The city of Chicago spent $20 million defending John Burge and his cohort; Burge is the police officer responsible for the torture of over 100 African-Americans between the years of 1972 and 1991. That’s nineteen years. Twenty-three years later, the United Nations Committee Against Torture has “called on the U.S. Government to provide redress to the Burge torture survivors”. The Ordinance seeking Reparations for the Chicago Torture Survivors is gaining the support of more alderpeople today as a result of on-the-ground and social media action publicizing this atrocity. This is one example of a shift in consciousness and intent that is occurring throughout the nation, being led by grassroots organizations. This movement, like the Occupy movement before it, is an incarnation of direct democracy. While direct democracy tactics may have limits on the national stage, we are witnessing a groundswell of activity that intends to challenge those limits.

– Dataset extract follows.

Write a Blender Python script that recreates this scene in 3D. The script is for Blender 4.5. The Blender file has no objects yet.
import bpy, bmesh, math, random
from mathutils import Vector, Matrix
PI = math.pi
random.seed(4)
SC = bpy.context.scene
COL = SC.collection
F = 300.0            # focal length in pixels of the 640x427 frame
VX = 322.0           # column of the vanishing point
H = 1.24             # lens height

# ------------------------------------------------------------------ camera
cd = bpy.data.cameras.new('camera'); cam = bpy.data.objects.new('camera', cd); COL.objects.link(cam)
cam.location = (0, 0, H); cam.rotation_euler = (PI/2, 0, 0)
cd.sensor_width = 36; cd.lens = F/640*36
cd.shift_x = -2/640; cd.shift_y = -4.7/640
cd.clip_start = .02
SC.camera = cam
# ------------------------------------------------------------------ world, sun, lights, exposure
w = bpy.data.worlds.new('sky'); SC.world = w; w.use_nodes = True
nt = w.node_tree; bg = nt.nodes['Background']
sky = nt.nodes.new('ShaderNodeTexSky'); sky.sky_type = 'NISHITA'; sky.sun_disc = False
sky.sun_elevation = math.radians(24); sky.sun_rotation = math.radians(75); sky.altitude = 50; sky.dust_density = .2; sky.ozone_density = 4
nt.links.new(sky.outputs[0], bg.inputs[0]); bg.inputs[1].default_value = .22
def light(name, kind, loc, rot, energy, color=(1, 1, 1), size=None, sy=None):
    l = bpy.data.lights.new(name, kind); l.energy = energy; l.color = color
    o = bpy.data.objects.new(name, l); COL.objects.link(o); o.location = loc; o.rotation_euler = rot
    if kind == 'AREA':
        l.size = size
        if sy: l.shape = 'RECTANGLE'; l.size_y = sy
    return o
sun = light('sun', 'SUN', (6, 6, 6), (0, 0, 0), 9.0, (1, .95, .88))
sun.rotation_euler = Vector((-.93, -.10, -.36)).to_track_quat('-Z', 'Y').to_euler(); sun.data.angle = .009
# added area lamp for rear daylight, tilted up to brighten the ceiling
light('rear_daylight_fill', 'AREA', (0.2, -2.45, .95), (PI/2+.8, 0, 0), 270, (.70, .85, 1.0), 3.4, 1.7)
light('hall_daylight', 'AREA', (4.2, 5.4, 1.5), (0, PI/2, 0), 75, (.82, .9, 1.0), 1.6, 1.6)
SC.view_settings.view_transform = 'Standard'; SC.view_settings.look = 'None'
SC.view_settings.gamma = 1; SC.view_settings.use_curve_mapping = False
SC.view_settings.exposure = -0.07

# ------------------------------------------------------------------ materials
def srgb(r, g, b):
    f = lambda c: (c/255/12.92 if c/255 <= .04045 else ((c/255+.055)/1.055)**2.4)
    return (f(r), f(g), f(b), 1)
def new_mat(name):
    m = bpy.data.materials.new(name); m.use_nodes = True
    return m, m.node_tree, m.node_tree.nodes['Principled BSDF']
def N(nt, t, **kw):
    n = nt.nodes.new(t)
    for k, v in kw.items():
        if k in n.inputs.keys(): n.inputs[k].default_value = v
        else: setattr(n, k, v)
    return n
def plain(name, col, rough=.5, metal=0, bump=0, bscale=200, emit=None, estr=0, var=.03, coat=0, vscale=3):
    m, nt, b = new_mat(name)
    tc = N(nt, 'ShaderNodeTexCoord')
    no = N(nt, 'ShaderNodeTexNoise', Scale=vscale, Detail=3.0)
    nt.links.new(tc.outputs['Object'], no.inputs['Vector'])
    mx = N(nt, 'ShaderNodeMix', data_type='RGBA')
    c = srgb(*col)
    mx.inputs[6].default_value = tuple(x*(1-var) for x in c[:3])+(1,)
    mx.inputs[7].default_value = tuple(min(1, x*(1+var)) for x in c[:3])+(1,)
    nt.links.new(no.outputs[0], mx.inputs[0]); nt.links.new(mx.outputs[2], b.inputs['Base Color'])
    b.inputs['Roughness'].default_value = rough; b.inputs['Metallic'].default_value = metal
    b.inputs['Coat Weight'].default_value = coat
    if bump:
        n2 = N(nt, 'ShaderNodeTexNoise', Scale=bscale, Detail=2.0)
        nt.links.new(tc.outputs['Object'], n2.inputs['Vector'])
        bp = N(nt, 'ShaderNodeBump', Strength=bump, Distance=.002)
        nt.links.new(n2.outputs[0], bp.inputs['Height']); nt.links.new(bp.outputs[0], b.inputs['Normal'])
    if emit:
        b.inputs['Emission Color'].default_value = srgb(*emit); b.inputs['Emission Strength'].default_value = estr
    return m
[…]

Speaking of her time with the Black Panther Party, Assata Shakur has said: “Criticism and self-criticism were not encouraged.” Let me note that she left the party for this reason; however, I bring out the quote to apply it to mainstream America, not the Black Panthers. In America, despite our rhetoric of freedom of speech, individualism, and justice, criticism and self-criticism are not cultural values. This needs to change.

In the climate of state-sanctioned torture, the United States government has branded Assata Shakur a terrorist. And in the face of that, black youth are proudly wearing hoodies proclaiming ASSATA TAUGHT ME. There will be various interpretations of this choice of clothing. It appears to me an act of courage against overwhelming forces. Inside a nation where Assata Shakur has noted, “It was obvious I didn’t have one chance in a million of receiving any kind of justice” due to the color of her skin and the history of terror directed at people with that color of skin, and due to the biases of the legal system; in a nation which was founded and endures on white supremacy, these young activists are standing up, proclaiming themselves ready to “get free”, and not backing down. America owes them an immense debt for that.

But we don’t need to be running up any more moral debts in America. We are beyond morally bankrupt, and it is beyond time for those of us with white privilege and moral conscience to act as well. As Deray McKesson has stated, “Everybody has a role to play in the fight for social justice.”